Pillbox

Julie and Julia follows recipe for success

While it might seem that Julia Child’s cookbooks are among the last things that anyone would expect to change lives or revolutionize self-perception, Julie and Julia is a movie based on such a premise. The movie does contain delicious entrees and desserts and is put together well, with scenes ranging from a flat above a pizza shop in New York City to the sprawling roads of Paris. Initially, some may write the film off as a chick flick, but Julie and Julia is more than a film for fans of the famous chef.

The plot, of course, revolves around food. The film follows the storylines of two different women in two different times: Julia Child (Meryl Streep), when she first arrives in Paris with her husband in the early 1950s, and Julie Powell (Amy Adams), when she moves into a flat just over a pizza parlor in the Big Apple in 2003. Both women, old and young, struggle to find their places in their new worlds: Julia tries her hand at making hats and fails, and Julie watches as all her friends prosper while she is featured in one of their articles as one of those thirty-somethings that “never made it.” Still, both women persevere and eventually find their niche: Julia with her cooking and Julie with her writing. However, it’s hardly easy from there. Julia must contend against male chefs at the Cordon Bleu in her efforts to prove herself worthy of taking the class, and Julie has to split her time between cooking every recipe in Julia’s cookbook to record on her blog and spending time with her husband.
The scene changes between France and America aren’t jarring, though during some down times of the film, the viewer might wish that the transitions happened sooner. The film is carried more by its characters than its effects, but these characters’ relationships and the strains on them are what make watching Julie and Julia so entertaining. The stress on Julie’s husband as her Internet fame grows slowly escalates through the film, to the point where he gets so tired of being edged out of his marriage that he leaves. Likewise, Julia has difficulty coping both with the fact that she and her husband, Paul, must leave Paris and that they will never be able to have a child of their own.
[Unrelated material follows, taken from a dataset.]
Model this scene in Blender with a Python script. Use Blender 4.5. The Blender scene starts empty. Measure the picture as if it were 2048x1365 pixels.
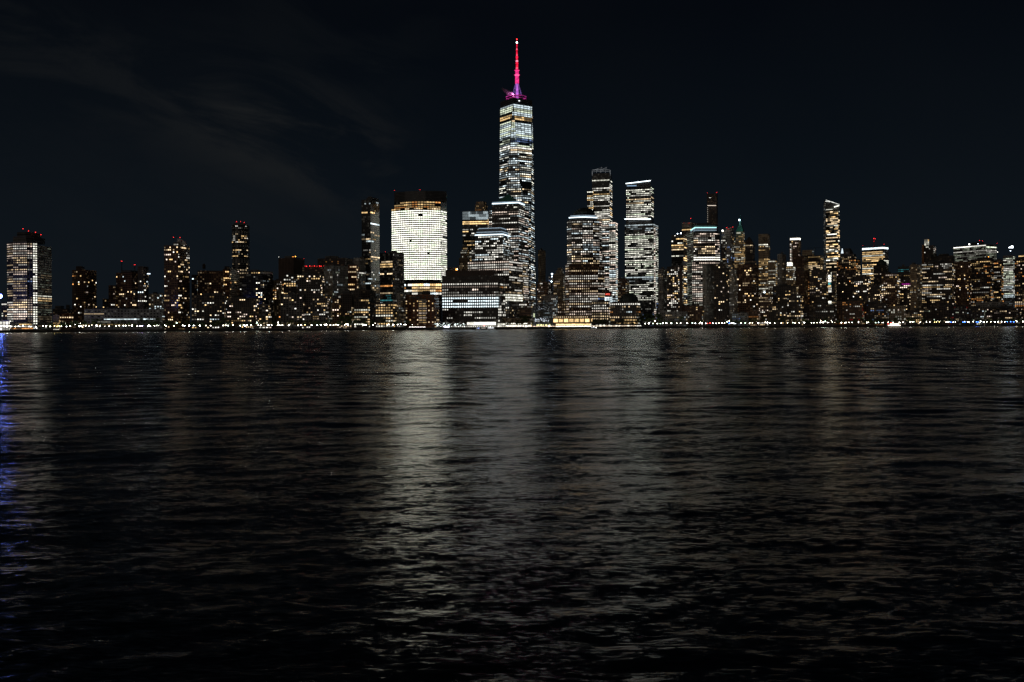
import bpy, math, random
import numpy as np
from mathutils import Vector, Matrix
R = math.radians
sc = bpy.context.scene
COL = sc.collection

# ------------------------------------------------------------ camera, sky, light, exposure
F, CX, HY, CH, ROLL = 1880.0, 1024.0, 650.0, 7.0, R(0.28)
cam = bpy.data.cameras.new('camera')
cam.sensor_width = 36.0
cam.lens = F / 2048 * 36
cam.shift_y = -32.5 / 2048
cam.clip_start, cam.clip_end = 0.5, 30000
camo = bpy.data.objects.new('camera', cam)
COL.objects.link(camo)
cr, sr = math.cos(ROLL), math.sin(ROLL)
camo.matrix_world = Matrix(((cr, sr, 0, 0), (0, 0, -1, 0), (-sr, cr, 0, CH), (0, 0, 0, 1)))
sc.camera = camo

world = bpy.data.worlds.new('World')
sc.world = world
world.use_nodes = True
wt = world.node_tree
wt.nodes.clear()


def nd(t, kind, **kw):
    n = t.nodes.new(kind)
    for k, v in kw.items():
        if k == 'ins':
            for i, val in v.items():
                s = n.inputs[i]
                if hasattr(val, 'is_output'):
                    t.links.new(val, s)
                else:
                    s.default_value = val
        else:
            setattr(n, k, v)
    return n


def mth(t, op, a, b=None, c=None, clamp=False):
    n = t.nodes.new('ShaderNodeMath')
    n.operation = op
    n.use_clamp = clamp
    for i, v in enumerate((a, b, c)):
        if v is None:
            continue
        if hasattr(v, 'is_output'):
            t.links.new(v, n.inputs[i])
        else:
            n.inputs[i].default_value = v
    return n.outputs[0]


def ramp(t, fac, stops, interp='LINEAR'):
    n = t.nodes.new('ShaderNodeValToRGB')
    n.color_ramp.interpolation = interp
    e = n.color_ramp.elements
    while len(e) < len(stops):
        e.new(0.5)
    for i, (p, c) in enumerate(stops):
        e[i].position = p
        e[i].color = c if len(c) == 4 else (*c, 1)
    t.links.new(fac, n.inputs[0])
    return n.outputs[0]


# night sky: blue-black dome, a little paler towards the city, thin cloud streaks in the north (left)
tc = nd(wt, 'ShaderNodeTexCoord')
sp = nd(wt, 'ShaderNodeSeparateXYZ', ins={0: tc.outputs['Generated']})
zz = mth(wt, 'ABSOLUTE', sp.outputs['Z'])
SKY = ramp(wt, zz, [(0.0, (.0048, .0074, .0106)), (.10, (.0037, .0062, .0093)), (.20, (.0022, .0039, .0064)), (.31, (.0012, .0022, .0040)),
                    (.6, (.0008, .0016, .0032)), (1, (.0006, .0010, .0020))])
ysafe = mth(wt, 'MAXIMUM', sp.outputs['Y'], 0.15)
ux = mth(wt, 'DIVIDE', sp.outputs['X'], ysafe)
uz = mth(wt, 'DIVIDE', sp.outputs['Z'], ysafe)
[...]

Though the primary focus is on the food and relationships, the movie does lead the viewer to wonder about how today’s world is different from that of the past. Relations between Julie and her husband suffer when Julie starts to put her project before her marriage, a set of priorities alien to Julia’s world. At the same time, when Paul is interrogated about his connections to communism without being allowed to sleep, the audience gets a sense of just how different the world has become.

That is not to stay that Julie and Julia doesn’t have its comical moments. When Julie realizes what exactly goes into the preparation of a lobster, she can hardly believe the task that is set before her. Still, she keeps going. Sometimes the results aren’t always for the best, and wished-for events fail to come to fruition more than once.

Perhaps most intriguing about the film is that, though the expectation viewers have is for everything to work out and end happily, it rarely does. Cooking, like life, has its high points and its failures, ranging from missed opportunities to burnt stews. Even at the film’s conclusion, though the audience is sure that a certain event must happen and that a certain someone must approve, it never does.

What makes Julie and Julia remarkable is that life goes on for the characters. Julie is heartbroken, but she gets over it. Julia accepts that she will remain childless and that nothing can change that. The film, unlike other “based on a true story” adaptations, doesn’t sugarcoat its rough edges; rather, it presents them as unabashedly as the joyful moments, like a medley of different ingredients, and this is what makes it a joy to watch.